Penso que esse filme, cuja história se passa no começo deste século, nos dá muitas possibilidades de discutir temas que são candentes nos dias de hoje e absolutamente necessários compreendê-los para que tenhamos a compreensão das desigualdades que afetam os diversos países e continentes.
Na parte técnica, a direção do filme e o desempenho dos atores é algo que eu também destacaria. Suas atuações transmitem um sentimento de revolta e frustração diante de uma realidade tão sofrida e tão sombria.

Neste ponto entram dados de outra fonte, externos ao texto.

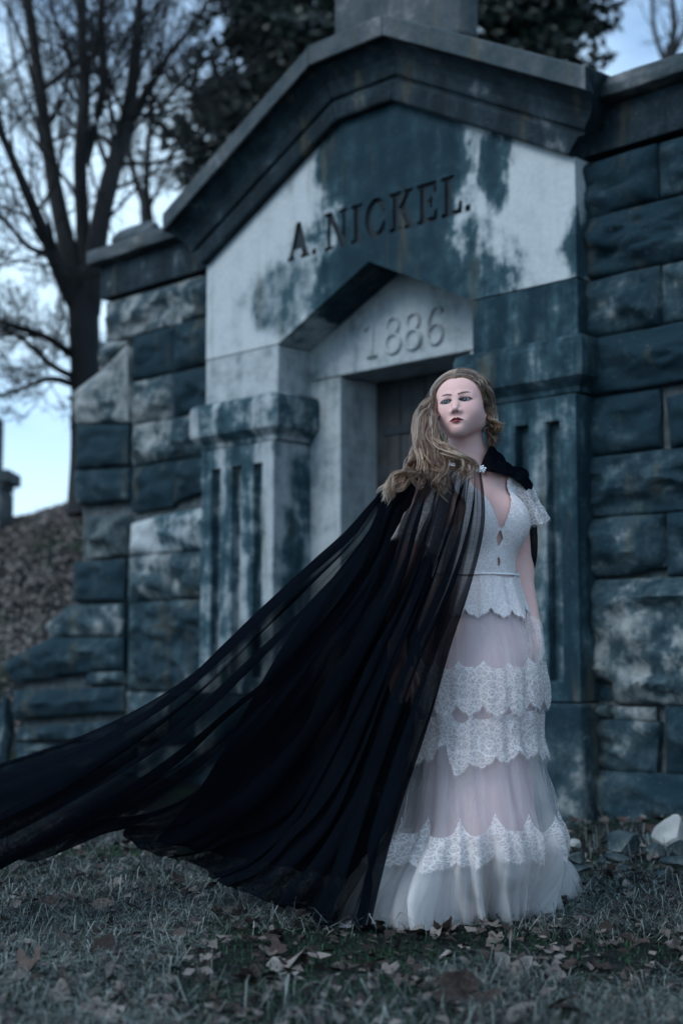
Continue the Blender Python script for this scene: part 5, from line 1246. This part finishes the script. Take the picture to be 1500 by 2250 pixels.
# leaves: a few lobed shapes, curled
def leaf_mesh(seed, lob):
    rg = np.random.default_rng(seed); n = 30; t = np.linspace(0, 2 * pi, n, endpoint=False)
    r = 1 + lob * (np.cos(5 * t) * .5 + .25 * np.cos(3 * t + 1)) - .25 * np.exp(-((t - pi) / .35) ** 2); r *= 1 + rg.normal(0, .06, n)
    ox, oy = r * np.cos(t) * 1.15, r * np.sin(t) * .85
    V = [(0, 0, 0)]; Fc = []
    for q_ in (.5, 1.0): V += [(ox[i] * q_, oy[i] * q_, 0) for i in range(n)]
    V = np.array(V, float); cu = rg.uniform(.25, .7); V[:, 2] = cu * (V[:, 1] ** 2) * .8 + rg.uniform(-.2, .35) * V[:, 0] ** 2 + .12 * np.sin(V[:, 0] * 3 + rg.uniform(0, 6)) + .07 * fbm(V[:, 0] * 2, V[:, 1] * 2, seed, 2, seed)
    Fc = [(0, 1 + i, 1 + (i + 1) % n) for i in range(n)] + [(1 + i, 1 + n + i, 1 + n + (i + 1) % n, 1 + (i + 1) % n) for i in range(n)]
    m = bpy.data.meshes.new('fallen_leaf'); m.from_pydata(V.tolist(), [], Fc); m.polygons.foreach_set('use_smooth', np.ones(len(m.polygons), bool)); return m
g = NG('dead_leaf'); r = g.n('ObjectInfo').outputs['Random']; co = g.co(); f = g.noise(co, 2.2, 4, .6)
ve = g.rng(g.math('ABSOLUTE', g.sep(co)[1]), .0, .06, .6, 1)
c = g.ramp(r, [(0, (.022, .017, .016)), (.3, (.052, .038, .034)), (.55, (.11, .088, .078)), (.8, (.155, .138, .128)), (1, (.25, .235, .225))])
M['leaf'] = g.surf(g.bsdf(g.mix(g.rng(f, .3, .7, 0, .6), c, g.mix(1.0, c, (.45, .42, .42), 'MULTIPLY')), .75, g.bump(f, .4, .1), Specular_IOR_Level=.2))
LM = [leaf_mesh(s, l) for s, l in ((1, .0), (2, .35), (3, .15), (4, .42), (5, .05), (6, .3))]
for m in LM: m.materials.append(M['leaf'])
def put_leaf(x, y, s, z=None, rot=None):
    o = bpy.data.objects.new('fallen_leaf', LM[int(GR.integers(0, 6))]); COL.objects.link(o)
    o.location = (x, y, float(terrain(x, y)) + GR.uniform(.006, .030) if z is None else z); o.scale = (s, s, s * GR.uniform(.7, 1.3)); o.rotation_euler = rot if rot is not None else (GR.normal(0, .35), GR.normal(0, .35), GR.uniform(0, 6.28))
    return tag(o, 'curled brown fallen leaf lying in the dry grass', 'leaf', 'fallen leaves')
big = [(1345, 1940, .055, 'large pale folded leaf standing up in the grass beyond the hem'), (1120, 2140, .065, 'large dark curled leaf near the bottom right, out of focus'), (220, 2105, .060, 'pale papery leaf lying flat at the lower left'), (1010, 2215, .06, 'reddish leaf at the bottom edge, out of focus'), (355, 2018, .045, 'grey crumpled leaf in front of the cape hem'), (60, 2150, .05, 'dark brown leaf at the left edge'), (980, 2070, .034, 'pale crumpled leaf below the gown hem'), (560, 2160, .06, 'wide tan leaf at the lower middle'), (630, 2135, .055, 'pink brown broad leaf left of the gown')]
for x_, y_, s, lb in big:
    g0 = G(x_, y_); o = put_leaf(g0[0], g0[1], s, rot=(GR.normal(.3, .3), GR.normal(0, .3), GR.uniform(0, 6))); o['label'] = lb
n = 0
while n < 240:
    yv = 2.9 + 4.0 * GR.random() ** 1.6; xv = GR.uniform(-.26, .26) * yv
    if not free(xv, yv) or (abs(xv - .43) < .40 and 4.25 < yv < 4.95): continue
    put_leaf(xv, yv, GR.uniform(.014, .036)); n += 1
# the rest of the litter, and leaves on the bank, too many to count
def litter(name, x, y, s0, s1, label, mat='litter'):
    n = len(x); z = terrain(x, y) + GR.uniform(.004, .03, n); s = GR.uniform(s0, s1, n); a = GR.normal(0, 1, (n, 3)); a[:, 2] *= .4; a /= np.linalg.norm(a, axis=1)[:, None]; b = np.cross(a, GR.normal(0, .35, (n, 3)) + np.array([0, 0, 1])); b /= np.linalg.norm(b, axis=1)[:, None]; nn_ = np.cross(a, b)
    p = np.stack([x, y, z], 1); S_ = s[:, None]; cu = GR.uniform(-.4, .5, (n, 1))
    V = np.stack([p - a * S_, p - a * S_ * .2 + b * S_ * .7 + nn_ * S_ * cu, p + a * S_, p - a * S_ * .1 - b * S_ * .7 + nn_ * S_ * cu], 1).reshape(-1, 3); k = np.arange(n) * 4
    o = mesh_obj(name, V, np.vstack([np.stack([k, k + 1, k + 2], 1), np.stack([k, k + 2, k + 3], 1)]), M[mat]); return tag(o, label, 'leaves', None, 'stuff')
M['litter'] = grass_mat('leaf_litter', [(.2, (.016, .013, .012)), (.45, (.048, .038, .036)), (.62, (.10, .086, .082)), (.9, (.22, .20, .19))])
x, y = in_view(5600, 2.8, 7.6, 1.5); m = free(x, y); litter('leaf_litter', x[m], y[m], .008, .028, 'small broken dead leaves strewn through the grass')
xb = GR.uniform(-7, -1.5, 42000); yb = GR.uniform(9.2, 16, 42000); a_, t_ = w2f(xb, yb); m = (t_ < -.4) & (a_ < -2.3)
M['litter2'] = grass_mat('bank_leaf', [(.2, (.17, .15, .14)), (.45, (.215, .19, .18)), (.62, (.25, .225, .215)), (.9, (.30, .275, .265))])
litter('bank_leaves', xb[m], yb[m], .014, .034, 'dead leaves covering the bank beyond the stepped wall', 'litter2')
x, y = GR.uniform(-6.5, -1.5, 9000), GR.uniform(9.2, 15, 9000); a_, t_ = w2f(x, y); m = (t_ < -.5) & (a_ < -2.4); V, Fc = blades(x[m], y[m], .03, .12, .003, 1.0, 4)
o = mesh_obj('bank_grass', V, Fc, M['dry']); tag(o, 'dry grass growing on the bank', 'grass', None, 'stuff')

E nos emociona ao ver o resultado como consequência da resiliência e na certeza que pode sim, haver soluções para todas as situações, mesmo as que se apresentam como desesperadoras. O conhecimento é a ferramenta para as transformações sociais, mas o papel do Estado é imprescindível.

Ficha Técnica do filme (Disponível no Netflix):
Título no Brasil - O Menino Que Descobriu o Vento
Título original - The Boy Who Harnessed the Wind (2019)
Gênero(s) - Drama Biografia
Roteirista: Chiwetel Ejiofor

Um comentário:

  1. Romualdo,
    Sensacional a sua avaliação. Eu e Graça acabamos de assistir. Um forte abraço camarada.